Retype everything in the listing, leaving each line exactly as it is.
+-------+
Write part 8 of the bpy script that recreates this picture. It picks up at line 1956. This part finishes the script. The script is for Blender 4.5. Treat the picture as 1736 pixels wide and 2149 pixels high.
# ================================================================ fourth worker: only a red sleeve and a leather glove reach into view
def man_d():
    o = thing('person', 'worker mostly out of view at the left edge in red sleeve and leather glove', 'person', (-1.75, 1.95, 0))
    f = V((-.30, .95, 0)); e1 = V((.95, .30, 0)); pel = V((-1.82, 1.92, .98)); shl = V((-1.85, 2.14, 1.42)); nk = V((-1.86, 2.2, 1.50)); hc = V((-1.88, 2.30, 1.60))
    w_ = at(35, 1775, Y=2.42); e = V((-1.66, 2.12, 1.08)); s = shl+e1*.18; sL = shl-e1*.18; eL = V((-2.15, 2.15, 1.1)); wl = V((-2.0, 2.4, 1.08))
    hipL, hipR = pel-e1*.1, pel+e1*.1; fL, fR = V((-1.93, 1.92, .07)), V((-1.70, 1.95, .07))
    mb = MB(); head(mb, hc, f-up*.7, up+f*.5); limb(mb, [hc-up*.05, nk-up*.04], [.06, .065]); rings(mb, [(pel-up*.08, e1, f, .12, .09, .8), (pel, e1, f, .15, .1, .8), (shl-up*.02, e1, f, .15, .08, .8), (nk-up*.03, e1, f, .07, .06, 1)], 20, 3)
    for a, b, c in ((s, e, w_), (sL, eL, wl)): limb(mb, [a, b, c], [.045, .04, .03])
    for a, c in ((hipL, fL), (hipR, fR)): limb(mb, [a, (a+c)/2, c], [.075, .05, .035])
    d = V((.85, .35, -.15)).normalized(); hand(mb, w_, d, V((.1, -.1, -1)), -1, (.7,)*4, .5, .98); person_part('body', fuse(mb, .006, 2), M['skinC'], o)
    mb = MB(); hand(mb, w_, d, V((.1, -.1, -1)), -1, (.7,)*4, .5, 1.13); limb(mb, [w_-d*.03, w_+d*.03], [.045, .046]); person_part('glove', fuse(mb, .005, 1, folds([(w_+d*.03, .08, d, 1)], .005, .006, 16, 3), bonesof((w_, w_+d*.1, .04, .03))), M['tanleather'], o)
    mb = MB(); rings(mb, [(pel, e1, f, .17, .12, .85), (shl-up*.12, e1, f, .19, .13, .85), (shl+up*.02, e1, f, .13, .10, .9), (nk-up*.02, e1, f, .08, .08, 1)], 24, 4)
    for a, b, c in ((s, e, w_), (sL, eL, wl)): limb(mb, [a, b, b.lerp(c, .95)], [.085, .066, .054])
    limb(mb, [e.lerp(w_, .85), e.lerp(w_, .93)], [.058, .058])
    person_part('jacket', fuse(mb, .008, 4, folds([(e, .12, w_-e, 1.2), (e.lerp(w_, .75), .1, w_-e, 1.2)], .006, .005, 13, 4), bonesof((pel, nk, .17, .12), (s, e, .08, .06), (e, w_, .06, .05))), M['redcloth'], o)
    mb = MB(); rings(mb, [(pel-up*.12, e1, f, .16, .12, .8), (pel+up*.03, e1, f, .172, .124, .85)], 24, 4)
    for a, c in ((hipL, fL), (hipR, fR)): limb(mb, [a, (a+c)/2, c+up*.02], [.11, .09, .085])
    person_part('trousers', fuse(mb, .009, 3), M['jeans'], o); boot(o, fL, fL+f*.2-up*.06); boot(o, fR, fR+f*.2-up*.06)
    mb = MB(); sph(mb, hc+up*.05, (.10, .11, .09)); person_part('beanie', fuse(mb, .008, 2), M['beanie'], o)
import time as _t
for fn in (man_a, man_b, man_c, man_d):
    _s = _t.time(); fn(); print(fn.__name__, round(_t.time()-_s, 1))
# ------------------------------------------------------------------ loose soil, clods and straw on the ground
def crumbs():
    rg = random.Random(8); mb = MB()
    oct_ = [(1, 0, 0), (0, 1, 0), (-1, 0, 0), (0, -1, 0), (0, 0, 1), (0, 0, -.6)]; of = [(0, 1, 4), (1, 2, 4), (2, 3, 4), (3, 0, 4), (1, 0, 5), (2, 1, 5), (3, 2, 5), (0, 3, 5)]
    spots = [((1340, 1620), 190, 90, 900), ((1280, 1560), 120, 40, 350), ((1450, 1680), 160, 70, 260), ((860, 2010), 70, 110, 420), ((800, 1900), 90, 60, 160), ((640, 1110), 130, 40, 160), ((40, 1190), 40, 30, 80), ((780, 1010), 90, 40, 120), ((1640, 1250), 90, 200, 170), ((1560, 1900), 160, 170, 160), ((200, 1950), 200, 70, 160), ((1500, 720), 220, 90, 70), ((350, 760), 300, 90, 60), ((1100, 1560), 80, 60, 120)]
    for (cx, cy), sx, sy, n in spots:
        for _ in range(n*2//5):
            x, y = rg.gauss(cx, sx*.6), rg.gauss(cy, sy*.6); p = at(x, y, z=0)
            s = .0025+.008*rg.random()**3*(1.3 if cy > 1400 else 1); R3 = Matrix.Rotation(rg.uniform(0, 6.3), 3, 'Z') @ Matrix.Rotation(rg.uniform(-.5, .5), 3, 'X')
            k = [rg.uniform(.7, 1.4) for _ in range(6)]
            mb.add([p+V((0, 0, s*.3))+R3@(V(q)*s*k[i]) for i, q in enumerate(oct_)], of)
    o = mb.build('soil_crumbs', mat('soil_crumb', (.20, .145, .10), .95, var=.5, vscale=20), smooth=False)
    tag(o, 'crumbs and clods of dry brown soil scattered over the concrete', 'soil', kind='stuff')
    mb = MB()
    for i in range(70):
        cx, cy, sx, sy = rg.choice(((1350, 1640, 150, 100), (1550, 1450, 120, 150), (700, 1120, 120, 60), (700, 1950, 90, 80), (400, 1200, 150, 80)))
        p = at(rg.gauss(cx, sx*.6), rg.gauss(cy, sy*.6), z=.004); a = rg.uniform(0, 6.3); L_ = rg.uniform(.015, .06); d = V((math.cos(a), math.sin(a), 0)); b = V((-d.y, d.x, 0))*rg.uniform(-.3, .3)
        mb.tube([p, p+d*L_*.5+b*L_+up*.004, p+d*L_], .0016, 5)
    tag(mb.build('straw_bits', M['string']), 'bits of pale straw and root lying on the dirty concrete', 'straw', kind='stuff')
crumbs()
+-------+
ANSWER BELOW>
Write part 8 of the bpy script that recreates this picture. It picks up at line 1956. This part finishes the script. The script is for Blender 4.5. Treat the picture as 1736 pixels wide and 2149 pixels high.
# ================================================================ fourth worker: only a red sleeve and a leather glove reach into view
def man_d():
    o = thing('person', 'worker mostly out of view at the left edge in red sleeve and leather glove', 'person', (-1.75, 1.95, 0))
    f = V((-.30, .95, 0)); e1 = V((.95, .30, 0)); pel = V((-1.82, 1.92, .98)); shl = V((-1.85, 2.14, 1.42)); nk = V((-1.86, 2.2, 1.50)); hc = V((-1.88, 2.30, 1.60))
    w_ = at(35, 1775, Y=2.42); e = V((-1.66, 2.12, 1.08)); s = shl+e1*.18; sL = shl-e1*.18; eL = V((-2.15, 2.15, 1.1)); wl = V((-2.0, 2.4, 1.08))
    hipL, hipR = pel-e1*.1, pel+e1*.1; fL, fR = V((-1.93, 1.92, .07)), V((-1.70, 1.95, .07))
    mb = MB(); head(mb, hc, f-up*.7, up+f*.5); limb(mb, [hc-up*.05, nk-up*.04], [.06, .065]); rings(mb, [(pel-up*.08, e1, f, .12, .09, .8), (pel, e1, f, .15, .1, .8), (shl-up*.02, e1, f, .15, .08, .8), (nk-up*.03, e1, f, .07, .06, 1)], 20, 3)
    for a, b, c in ((s, e, w_), (sL, eL, wl)): limb(mb, [a, b, c], [.045, .04, .03])
    for a, c in ((hipL, fL), (hipR, fR)): limb(mb, [a, (a+c)/2, c], [.075, .05, .035])
    d = V((.85, .35, -.15)).normalized(); hand(mb, w_, d, V((.1, -.1, -1)), -1, (.7,)*4, .5, .98); person_part('body', fuse(mb, .006, 2), M['skinC'], o)
    mb = MB(); hand(mb, w_, d, V((.1, -.1, -1)), -1, (.7,)*4, .5, 1.13); limb(mb, [w_-d*.03, w_+d*.03], [.045, .046]); person_part('glove', fuse(mb, .005, 1, folds([(w_+d*.03, .08, d, 1)], .005, .006, 16, 3), bonesof((w_, w_+d*.1, .04, .03))), M['tanleather'], o)
    mb = MB(); rings(mb, [(pel, e1, f, .17, .12, .85), (shl-up*.12, e1, f, .19, .13, .85), (shl+up*.02, e1, f, .13, .10, .9), (nk-up*.02, e1, f, .08, .08, 1)], 24, 4)
    for a, b, c in ((s, e, w_), (sL, eL, wl)): limb(mb, [a, b, b.lerp(c, .95)], [.085, .066, .054])
    limb(mb, [e.lerp(w_, .85), e.lerp(w_, .93)], [.058, .058])
    person_part('jacket', fuse(mb, .008, 4, folds([(e, .12, w_-e, 1.2), (e.lerp(w_, .75), .1, w_-e, 1.2)], .006, .005, 13, 4), bonesof((pel, nk, .17, .12), (s, e, .08, .06), (e, w_, .06, .05))), M['redcloth'], o)
    mb = MB(); rings(mb, [(pel-up*.12, e1, f, .16, .12, .8), (pel+up*.03, e1, f, .172, .124, .85)], 24, 4)
    for a, c in ((hipL, fL), (hipR, fR)): limb(mb, [a, (a+c)/2, c+up*.02], [.11, .09, .085])
    person_part('trousers', fuse(mb, .009, 3), M['jeans'], o); boot(o, fL, fL+f*.2-up*.06); boot(o, fR, fR+f*.2-up*.06)
    mb = MB(); sph(mb, hc+up*.05, (.10, .11, .09)); person_part('beanie', fuse(mb, .008, 2), M['beanie'], o)
import time as _t
for fn in (man_a, man_b, man_c, man_d):
    _s = _t.time(); fn(); print(fn.__name__, round(_t.time()-_s, 1))
# ------------------------------------------------------------------ loose soil, clods and straw on the ground
def crumbs():
    rg = random.Random(8); mb = MB()
    oct_ = [(1, 0, 0), (0, 1, 0), (-1, 0, 0), (0, -1, 0), (0, 0, 1), (0, 0, -.6)]; of = [(0, 1, 4), (1, 2, 4), (2, 3, 4), (3, 0, 4), (1, 0, 5), (2, 1, 5), (3, 2, 5), (0, 3, 5)]
    spots = [((1340, 1620), 190, 90, 900), ((1280, 1560), 120, 40, 350), ((1450, 1680), 160, 70, 260), ((860, 2010), 70, 110, 420), ((800, 1900), 90, 60, 160), ((640, 1110), 130, 40, 160), ((40, 1190), 40, 30, 80), ((780, 1010), 90, 40, 120), ((1640, 1250), 90, 200, 170), ((1560, 1900), 160, 170, 160), ((200, 1950), 200, 70, 160), ((1500, 720), 220, 90, 70), ((350, 760), 300, 90, 60), ((1100, 1560), 80, 60, 120)]
    for (cx, cy), sx, sy, n in spots:
        for _ in range(n*2//5):
            x, y = rg.gauss(cx, sx*.6), rg.gauss(cy, sy*.6); p = at(x, y, z=0)
            s = .0025+.008*rg.random()**3*(1.3 if cy > 1400 else 1); R3 = Matrix.Rotation(rg.uniform(0, 6.3), 3, 'Z') @ Matrix.Rotation(rg.uniform(-.5, .5), 3, 'X')
            k = [rg.uniform(.7, 1.4) for _ in range(6)]
            mb.add([p+V((0, 0, s*.3))+R3@(V(q)*s*k[i]) for i, q in enumerate(oct_)], of)
    o = mb.build('soil_crumbs', mat('soil_crumb', (.20, .145, .10), .95, var=.5, vscale=20), smooth=False)
    tag(o, 'crumbs and clods of dry brown soil scattered over the concrete', 'soil', kind='stuff')
    mb = MB()
    for i in range(70):
        cx, cy, sx, sy = rg.choice(((1350, 1640, 150, 100), (1550, 1450, 120, 150), (700, 1120, 120, 60), (700, 1950, 90, 80), (400, 1200, 150, 80)))
        p = at(rg.gauss(cx, sx*.6), rg.gauss(cy, sy*.6), z=.004); a = rg.uniform(0, 6.3); L_ = rg.uniform(.015, .06); d = V((math.cos(a), math.sin(a), 0)); b = V((-d.y, d.x, 0))*rg.uniform(-.3, .3)
        mb.tube([p, p+d*L_*.5+b*L_+up*.004, p+d*L_], .0016, 5)
    tag(mb.build('straw_bits', M['string']), 'bits of pale straw and root lying on the dirty concrete', 'straw', kind='stuff')
crumbs()